Para a investigadora da UCLA Andrea Letamendi, “os auto-retratos permitem aos jovens adultos e aos adolescentes expressarem os seus estados de espírito e partilharem experiências importantes”, tendo um peso muito importante na sua vida. Ao publicarem estes momentos nas redes sociais, estas pessoas sentem-se parte de um mundo, que é cada vez mais digital.

Uma espécie de check-in
Ana Leorne, de 29 anos, é digital media executive e o termo selfie não lhe é nada estranho.
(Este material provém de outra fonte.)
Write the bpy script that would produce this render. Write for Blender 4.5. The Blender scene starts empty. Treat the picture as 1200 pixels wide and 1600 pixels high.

E não é apenas pelo seu trabalho mas também como fã desta prática. “Dantes também tínhamos esta necessidade de sermos ‘amados’ enquanto crescíamos, mas agora podemos brincar às figuras públicas a imaginarmo-nos a sermos vistos e admirados por todo o mundo”, diz Leorne ao PÚBLICO, para quem a selfie “é uma forma de dizer olá a toda a gente que nos segue, uma espécie de check-in”. “E claro que é narcisista dizer ‘olha para mim no concerto X’ ou ‘comprei o vestido Y’, continua a digital media executive, acrescentando que estas selfies servem também como um diário. “Vejo as fotos mais tarde e consigo reconstruir onde estava e com quem. É ver a vida passar-nos diante dos olhos sem termos de morrer primeiro.”

Mas como em todas as modas, as críticas também são muitas. Principalmente por a selfie ter muito sucesso entre as adolescentes, que por vezes desconhecem, ou se esquecem, dos riscos da Internet. Ou se sujeitam mesmo à condenação pelos seus pares, quando estes não gostam das suas fotografias. E aqui, os especialistas alertam: é normal que os mais novos se virem para a Internet mas é preciso que saibam quais as fotografias que é aceitável que publiquem e quais as que não devem expor. De resto, “a forma como as crianças hoje pensam sobre a tecnologia, os media e a comunicação é muito diferente do que as pessoas dez anos mais velhas”, defendeu a psicóloga norte-americana Pamela Rutledge à Time. Não há nada de errado nas selfies, acredita a especialista.

Em Portugal, a Porto Editora costuma organizar uma votação para eleger a palavra do ano. A de 2013 deverá ser conhecida até Janeiro. “Entroïkado” foi a palavra de 2012, anunciada em Janeiro deste ano.